Commissioner Murman quoted in this StPetersBlog article on HART:

 

Some HART members express further misgivings about potential transit referendum

By Mitch Perry on December 1, 2014

The power to put a referendum on the 2016 ballot in Hillsborough County on transit is up to the seven members of the Board of County Commissioners, and one of their newest members, Stacy White, has been quite explicit in declaring his lack of support for such a tax while on the campaign trail.

“I’m not in support of any type of tax right now,” White reiterated after attending his first meeting as a member of the HART (Hillsborough Area Regional Transit) board. He self-deprecatingly said as a new commissioner he was “wet behind the ears” and thus wasn’t prepared to address where the funding would need to come from to contend with Hillsborough County’s transportation woes, but said he knows he can’t just criticism against a proposed sales tax. “It’s easy to say  you’re against something. But what are you for?,” he asked rhetorically, adding that it would take him a bit of time to come up with a strategy to answer that question more fully.

“We have major traffic gridlock,” he admits. “So the question is, how do we solve that? Is it Bus Rapid Transit? Is it expanding upon our bus system? Everybody talks about that bad word, rail, right? But there is so much more to transportation infrastructure than rail. I want to make sure that I can come up with some sort of comprehensive plan that I can either propose or listen and support another commissioner’s plan.”

As White sat in on his first meeting with the transit agency on Monday, he got support for his opposition from one of his new HART colleagues, Josh Burgin.

Though Burgin couldn’t attend the meeting in person, he wanted to make sure that the board understood where he was coming from regarding the potential 2016 ballot measure loud and clear, sending a letter to HART board chair Mike Suarez that Suarez read aloud during the board’s monthly meeting.

Referring to how not only Greenlight Pinellas, but other transportation referendums went down to defeat in Polk, Alachua and Hernando counties by wide margins, he warned Hillsborough County leaders that they “cannot ignore the implications of these outcomes.” But he’s not sure they are.

“Immediately following election night’s tax proposed defeats, some local leaders publicly denied that these neighborhood county election outcomes had any hearing on the visibility of 1-cent proposal for Hillsborough in 2016,” Burgin wrote. “The hackneyed claims that the Hillsborough Proposal for 2016 would be different from Pinellas plan were reminiscent of prior claims that the Pinellas plan was to be different than Hillsborough’s in 2010, but in the end both the Hillsborough 2010 and Pinellas 2014 plans were opposed by approximately 60% of the voters.”

Burgin then cited a post-referendum analysis produced by Hillsborough County’s Metropolitan Planning Organization in February of 2013 regarding the failed Hillsborough 2010 vote, as well as the Tampa Bay Partnership’s recent voter analysis on Greenlight Pinellas, and deducting that the public’s priorities are for streets, roads and bridges, and not for light-rail. He then goes on to write that a 1/2 cent proposal “starts off with at least a some chance of acceptance by the voters,” before clarifying that he doesn’t support any type of tax increase in the future.

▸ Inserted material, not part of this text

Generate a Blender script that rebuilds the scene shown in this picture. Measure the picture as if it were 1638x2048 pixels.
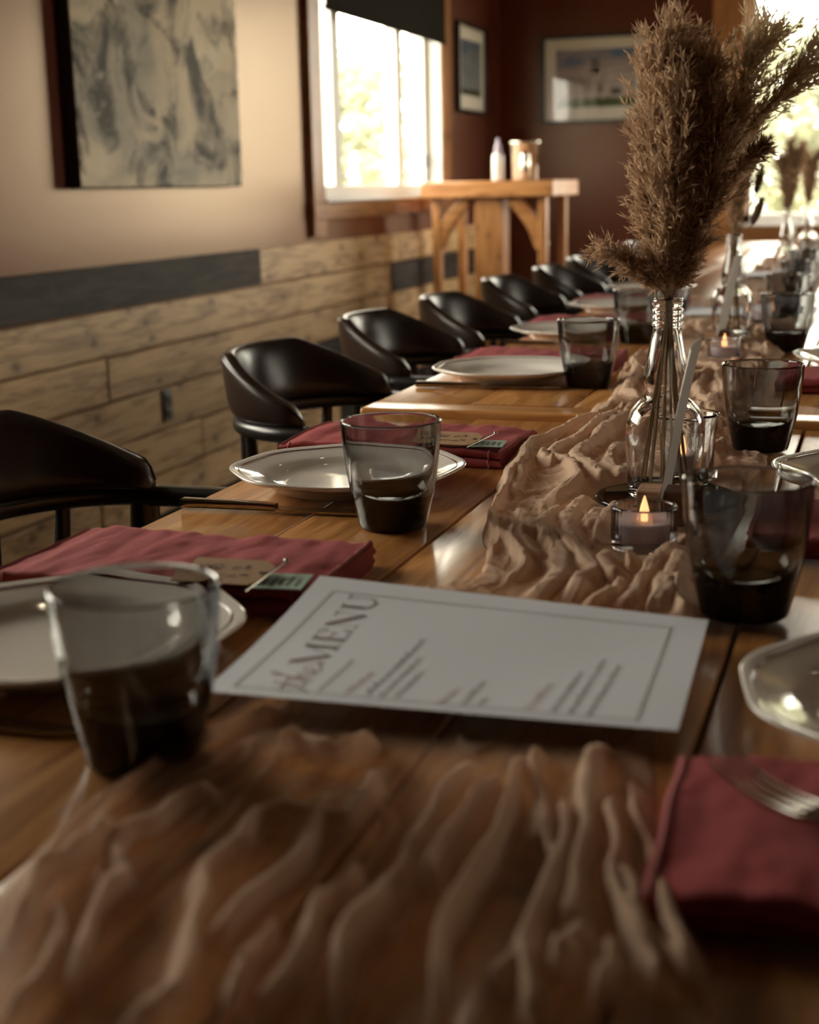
import bpy, bmesh, math, random
import numpy as np
from mathutils import Vector, Matrix, noise as mnoise

for _o in list(bpy.data.objects):
    bpy.data.objects.remove(_o)
scene = bpy.context.scene
COL = scene.collection

# ------------------------------------------------------------------ camera
cam_data = bpy.data.cameras.new('camera')
cam = bpy.data.objects.new('camera', cam_data)
COL.objects.link(cam)
cam_data.sensor_fit = 'VERTICAL'
cam_data.sensor_height = 36.0
cam_data.sensor_width = 28.8
cam_data.lens = 50.0
cam_data.clip_start = 0.02
cam.matrix_world = Matrix((
    (0.94972, -0.05146, 0.30883, 0.0),
    (0.31248, 0.21721, -0.92476, 0.0),
    (-0.01950, 0.97477, 0.22237, 1.05),
    (0, 0, 0, 1)))
cam_data.dof.use_dof = True
cam_data.dof.focus_distance = 1.46
cam_data.dof.aperture_fstop = 5.6
cam_data.dof.aperture_blades = 9
scene.camera = cam

# ------------------------------------------------------------------ world, light, exposure
scene.view_settings.view_transform = 'Standard'
scene.view_settings.look = 'None'
scene.view_settings.gamma = 1.0
scene.view_settings.use_curve_mapping = False
scene.view_settings.exposure = 0.10
scene.cycles.use_denoising = True
scene.cycles.use_adaptive_sampling = True
scene.cycles.adaptive_threshold = 0.12
scene.cycles.max_bounces = 9
scene.cycles.diffuse_bounces = 3
scene.cycles.glossy_bounces = 5
scene.cycles.transmission_bounces = 8
scene.cycles.transparent_max_bounces = 16
scene.cycles.blur_glossy = 0.6
scene.cycles.sample_clamp_indirect = 6.0

world = bpy.data.worlds.new('overcast_sky')
scene.world = world
world.use_nodes = True
_bg = world.node_tree.nodes['Background']
_bg.inputs[0].default_value = (1.0, 0.90, 0.755, 1)
_bg.inputs[1].default_value = 18.0

WX = -2.19          # left wall plane
EY = 8.37           # end wall plane
RX = 3.1            # right wall plane
BY = -3.2           # back wall plane
CH = 2.65           # ceiling height

def portal(name, loc, rot, sx, sy):
    d = bpy.data.lights.new(name, 'AREA')
    d.shape = 'RECTANGLE'; d.size = sx; d.size_y = sy
    d.cycles.is_portal = True
    o = bpy.data.objects.new(name, d); COL.objects.link(o)
    o.location = loc; o.rotation_euler = rot
    return o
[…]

Burin’s opposition is no surprise. He took on then-incumbent County Commissioner Mark Sharpe back in 2010 for the GOP nomination to the board, mainly due to Sharpe’s outspoken support for the transit tax (Sharpe held off Burgin and went on to easily win re-election).

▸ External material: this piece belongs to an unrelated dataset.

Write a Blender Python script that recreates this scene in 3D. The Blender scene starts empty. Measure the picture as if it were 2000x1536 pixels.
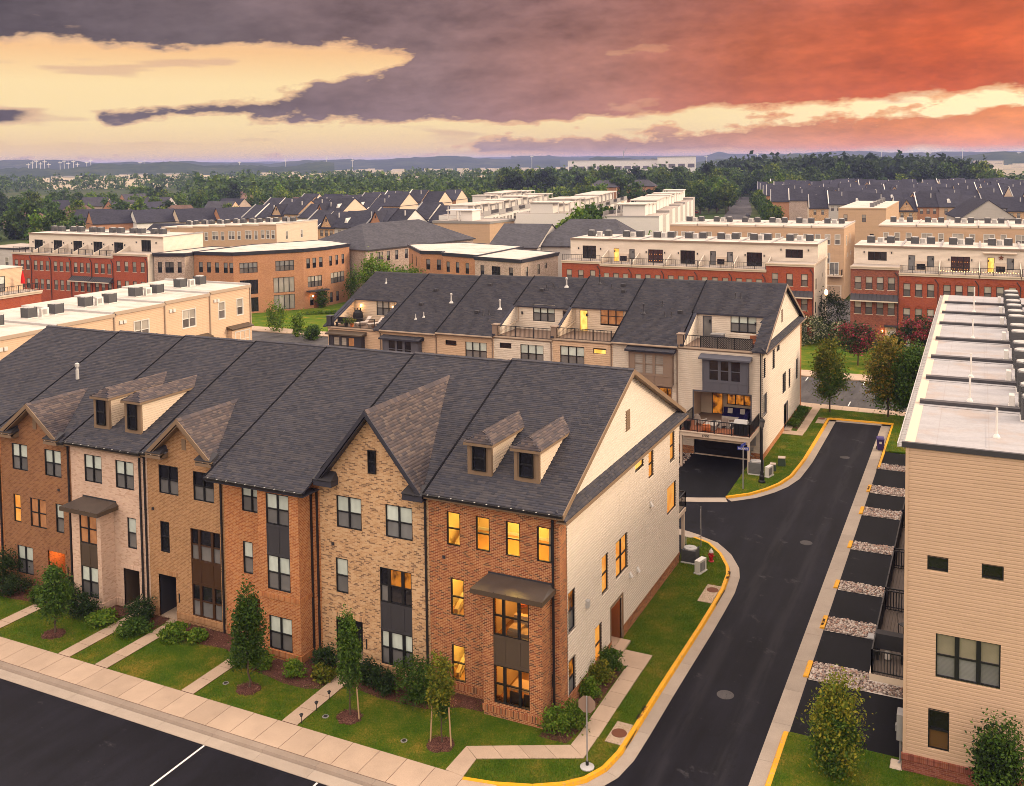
import bpy, math, random
import numpy as np
from mathutils import Vector, Matrix

R = math.radians
scene = bpy.context.scene
COL = scene.collection
rng = random.Random(7)
nrg = np.random.default_rng(7)

# ------------------------------------------------------------------ camera
YAW, PITCH, ROLL = -0.45, 0.0558, -0.0122
CAM = Vector((16.6835, -38.9811, 25.2558))
fw = Vector((math.sin(YAW) * math.cos(PITCH), math.cos(YAW) * math.cos(PITCH), -math.sin(PITCH)))
r0 = Vector((math.cos(YAW), -math.sin(YAW), 0))
u0 = r0.cross(fw)
rt = r0 * math.cos(ROLL) + u0 * math.sin(ROLL)
up = -r0 * math.sin(ROLL) + u0 * math.cos(ROLL)
cam = bpy.data.cameras.new('camera')
cam.sensor_width = 36
cam.lens = 36 * 1897 / 2000
cam.shift_y = -(768 - 421) / 2000
cam.clip_start = 0.5
cam.clip_end = 40000
camo = bpy.data.objects.new('camera', cam)
COL.objects.link(camo)
M = Matrix((rt, up, -fw)).transposed().to_4x4()
M.translation = CAM
camo.matrix_world = M
scene.camera = camo

# ------------------------------------------------------------------ node helpers
class S:
    """a shader socket with arithmetic"""
    def __init__(s, t, k): s.t, s.k = t, k
    def m(s, op, *o, clamp=False):
        n = s.t.nodes.new('ShaderNodeMath'); n.operation = op; n.use_clamp = clamp
        for i, v in enumerate((s,) + o): put(s.t, n.inputs[i], v)
        return S(s.t, n.outputs[0])
    def __add__(s, o): return s.m('ADD', o)
    __radd__ = __add__
    def __mul__(s, o): return s.m('MULTIPLY', o)
    __rmul__ = __mul__
    def __sub__(s, o): return s.m('SUBTRACT', o)
    def __rsub__(s, o): return (s * -1) + o
    def __truediv__(s, o): return s.m('DIVIDE', o)
    def floor(s): return s.m('FLOOR')
    def fract(s): return s.m('FRACT')
    def sat(s): return s.m('ADD', 0.0, clamp=True)
    def step(s, a, b):
        n = s.t.nodes.new('ShaderNodeMapRange'); n.interpolation_type = 'SMOOTHSTEP'
        put(s.t, n.inputs[0], s); n.inputs[1].default_value = a; n.inputs[2].default_value = b
        return S(s.t, n.outputs[0])

def put(t, inp, v):
    if isinstance(v, S): t.links.new(v.k, inp)
    elif isinstance(v, (tuple, list)):
        v = tuple(v)
        n = len(inp.default_value)
        inp.default_value = (v + (1.0,))[:n] if n > len(v) else v[:n]
    else: inp.default_value = v
def node(t, kind, **kw):
    n = t.nodes.new(kind)
    for k, v in kw.items(): setattr(n, k, v)
    return n
def vec(t, x, y, z=0.0):
    n = node(t, 'ShaderNodeCombineXYZ')
    for i, v in enumerate((x, y, z)): put(t, n.inputs[i], v)
    return S(t, n.outputs[0])
def sep(t, v):
    n = node(t, 'ShaderNodeSeparateXYZ'); put(t, n.inputs[0], v)
    return [S(t, o) for o in n.outputs]
def noise(t, v, scale=1., detail=3., rough=.5, w=None):
    n = node(t, 'ShaderNodeTexNoise')
    put(t, n.inputs['Vector'], v); n.inputs['Scale'].default_value = scale
    n.inputs['Detail'].default_value = detail; n.inputs['Roughness'].default_value = rough
    return S(t, n.outputs[0])
def white(t, v):
    n = node(t, 'ShaderNodeTexWhiteNoise', noise_dimensions='2D'); put(t, n.inputs['Vector'], v)
    return S(t, n.outputs[0])
def ramp(t, f, stops, interp='LINEAR'):
    n = node(t, 'ShaderNodeValToRGB'); cr = n.color_ramp; cr.interpolation = interp
    while len(cr.elements) < len(stops): cr.elements.new(0.5)
    for e, (p, c) in zip(cr.elements, stops): e.position = p; e.color = tuple(c) + (1,)
    put(t, n.inputs[0], f)
    return S(t, n.outputs[0])
def mixc(t, f, a, b, mode='MIX'):
    n = node(t, 'ShaderNodeMix', data_type='RGBA', blend_type=mode, clamp_factor=True)
    put(t, n.inputs[0], f); put(t, n.inputs[6], a); put(t, n.inputs[7], b)
    return S(t, n.outputs[2])
def gain(t, c, f):
    return mixc(t, 1.0, c, vec(t, f, f, f), 'MULTIPLY')
def curve(t, f, pts):
    n = node(t, 'ShaderNodeFloatCurve'); c = n.mapping.curves[0]
    while len(c.points) < len(pts): c.points.new(.5, .5)
    for p, (x, y) in zip(c.points, pts): p.location = (x, y); p.handle_type = 'VECTOR'
    n.mapping.update(); put(t, n.inputs['Value'], f)
    return S(t, n.outputs[0])
def texco(t, which='UV'):
    return S(t, node(t, 'ShaderNodeTexCoord').outputs[which])
def rnd_island(t): return S(t, node(t, 'ShaderNodeNewGeometry').outputs['Random Per Island'])
def rnd_obj(t): return S(t, node(t, 'ShaderNodeObjectInfo').outputs['Random'])
def world_pos(t): return S(t, node(t, 'ShaderNodeNewGeometry').outputs['Position'])

# ------------------------------------------------------------------ sky and sun
SUN_AZ, SUN_EL = R(66), R(24)           # clockwise from +Y, above the horizon
world = bpy.data.worlds.new('World'); scene.world = world; world.use_nodes = True
def build_sky():
    t = world.node_tree; t.nodes.clear()
    d = texco(t, 'Generated'); dx, dy, dz = sep(t, d)
    sx = dx * math.cos(YAW) + dy * -math.sin(YAW)      # along the compass line square to the view
    sy = dx * math.sin(YAW) + dy * math.cos(YAW)
    az = sx.m('ARCTAN2', sy)
    el = dz.m('ARCSINE')
    X = (az * 0.97 + 0.5).sat()                        # 0 .. 1 across about a radian
    E = el * 1.9                                       # 0 .. .32 over the lowest ten degrees
    Es = (E / 0.5).sat()
    v1 = vec(t, az * 3.6, el * 15.0, 0.3)
    v2 = vec(t, az * 15.0 - el * 8.0, el * 40.0, 2.7)
    n1 = noise(t, v1, 1.0, 5, .58) - 0.5
    n2 = noise(t, v2, 1.0, 4, .62) - 0.5
    n4 = noise(t, vec(t, az * 42.0, el * 95.0, 5.1), 1.0, 3, .65) - 0.5
    wob = n1 * 0.12 + n2 * 0.075 + n4 * .028
    Ew = E + wob
    top = (Ew - (curve(t, X, [(0, .43), (.37, .415), (.42, .38), (.47, .25), (.52, .2), (1, .2)]) * 0.5)).step(-.006, .016)
    lowe = curve(t, X, [(0, .5), (.08, .34), (.115, .175), (.25, .165), (.5, .16), (.7, .205), (.85, .245), (1, .335)]) * .5
    uppe = curve(t, X, [(0, .1), (.10, .17), (.2, .225), (.28, .27), (.36, .33), (.40, .40), (.5, .9), (1, .95)]) * .5
    wedge = (Ew - lowe - .004).step(-.005, .013) * (uppe + n2 * .08 + n4 * .03 - E + n1 * .05).step(-.005, .014)
    bandu = curve(t, X, [(0, 0), (.33, 0), (.42, .06), (.5, .10), (.62, .115), (.7, .12), (.76, .155), (.82, .165), (.92, .17), (1, .165)]) * .5
    low = (bandu + n1 * .07 + n2 * .11 + n4 * .04 - E).step(-.005, .012) * (E + n2 * .04).step(.004, .022)
    scrap = (noise(t, vec(t, az * 5.0, el * 38.0, 9.1), 1.0, 3, .55) - 0.56).step(0, .08) * 0.9
    lefts = ((X * -1 + .075 + n2 * .05).step(0, .03)) * ((E - .088 + n2 * .03).m('ABSOLUTE') * -1 + .016).step(-.004, .008)
    cl = top.m('MAXIMUM', wedge).m('MAXIMUM', low).m('MAXIMUM', lefts)
    hole = (noise(t, vec(t, az * 7.0, el * 26.0, 7.7), 1.0, 4, .6) + n2 * .25 - .635).step(0, .05) * (1 - (X - .55).step(0, .25))
    cl = cl * (1 - hole * .1)
    clear = ramp(t, Es, [(0, (.84, .56, .29)), (.06, (.90, .62, .32)), (.15, (.97, .73, .38)), (.3, (1.0, .74, .38)), (.42, (.95, .55, .25)), (.7, (.8, .60, .48)), (1, (.78, .66, .58))])
    sunny = ((X - .93).m('ABSOLUTE') * -1 + .30).step(0, .3)
    clear = mixc(t, sunny * .75, clear, (1.25, 1.0, .56))
    sk = node(t, 'ShaderNodeTexSky', sky_type='NISHITA', sun_disc=False)
    sk.sun_elevation = R(6); sk.sun_rotation = SUN_AZ
    clear = mixc(t, 1.0, clear, gain(t, S(t, sk.outputs[0]), el * 0 + 0.012), 'ADD')
    ccol = ramp(t, X, [(0, (.105, .082, .092)), (.22, (.165, .122, .126)), (.42, (.275, .170, .160)), (.6, (.42, .18, .13)), (.74, (.54, .135, .055)), (.9, (.68, .12, .030)), (1, (.70, .14, .04))])
    hi = E.step(.19, .34)
    ccol = mixc(t, hi * .55, ccol, ramp(t, X, [(0, (.11, .092, .104)), (.5, (.25, .15, .15)), (.8, (.37, .125, .095)), (1, (.40, .11, .065))]))
    lowcol = ramp(t, X, [(0, (.4, .3, .27)), (.4, (.42, .30, .27)), (.65, (.60, .31, .19)), (.85, (.82, .26, .07)), (1, (.85, .27, .07))])
    ccol = mixc(t, low * (1 - E.step(.07, .12)), ccol, lowcol)
    ccol = gain(t, ccol, 1.0 + n1 * 1.25 + n2 * 1.0 + n4 * .45)
    col = mixc(t, cl, clear, ccol)
    edge = (cl * (1 - cl) * 4.0).sat()
    col = mixc(t, edge * .5, col, mixc(t, X, (1.0, .62, .36), (1.0, .45, .15)))
    col = mixc(t, scrap * (1 - cl) * .55 * E.step(.02, .06), col, (.66, .38, .28))
    # above and beside the view: even, bright, thin cloud as the light on the houses implies
    n3 = noise(t, d, 2.2, 2, .5)
    dome = gain(t, ramp(t, (dz * 1.0).sat(), [(0, (1.1, .85, .68)), (.25, (1.9, 1.55, 1.26)), (1, (2.25, 1.93, 1.68))]), n3 * .5 + .78)
    f = (az.m('ABSOLUTE') - .62).step(0, .5).m('MAXIMUM', (E - .42).step(0, .42))
    col = mixc(t, f, col, dome)
    bg = node(t, 'ShaderNodeBackground'); put(t, bg.inputs[0], col); bg.inputs[1].default_value = 1.0
    out = node(t, 'ShaderNodeOutputWorld'); t.links.new(bg.outputs[0], out.inputs[0])
build_sky()
world.cycles.sampling_method = 'MANUAL'; world.cycles.sample_map_resolution = 512
sun = bpy.data.lights.new('sun', 'SUN'); sun.energy = 2.7; sun.angle = R(14); sun.color = (1.0, .78, .54)
suno = bpy.data.objects.new('sun', sun); COL.objects.link(suno)
sd = Vector((math.sin(SUN_AZ) * math.cos(SUN_EL), math.cos(SUN_AZ) * math.cos(SUN_EL), math.sin(SUN_EL)))
suno.rotation_euler = sd.to_track_quat('Z', 'Y').to_euler()
suno.location = (60, 30, 60)
vs = scene.view_settings
vs.view_transform = 'Standard'; vs.look = 'None'; vs.exposure = 0.0; vs.gamma = 1.0; vs.use_curve_mapping = False
cy = scene.cycles
cy.max_bounces = 5; cy.diffuse_bounces = 1; cy.adaptive_threshold = .02; cy.glossy_bounces = 2; cy.transmission_bounces = 4; cy.transparent_max_bounces = 6
cy.volume_bounces = 0; cy.caustics_reflective = False; cy.caustics_refractive = False
cy.use_denoising = True; cy.filter_width = .9; cy.sample_clamp_indirect = 6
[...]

He concludes his letter by saying that “the most likely scenario” for increased HART funding through a tax would be a 1/2-cent sales tax, “with a majority of the revenues committed to roads and a relative small amount is dedicated to HART.”

But while such transit referendums all went down to defeat in the Sunshine State last month, that wasn’t the case around the country. HART board chair Mike Suarez cited a statement issued by the American Public Transportation Association that noted that public transit initiatives prevailed at the ballot box in  15 out of 25 possible local public transit ballot initiatives on November 4.

The only other comments the letter elicited came from HART board member and County Commission Chair Sandy Murman, who said it should be a priority in 2015 for the agency to discuss how to raise more money for buses and services. “That’s what they want. The message is clear to me.” She said she wants to have workshops on bonding, finances and going through line items. “We can’t keep on getting bogged down with other administrative and governance issues….that’s got to be our mission and goal over the next two years for HART.” Murman said the best way for the board to deal with that would be to restructure some of their committees. Chairman Suarez said he would entertain such discussions at an upcoming board meeting.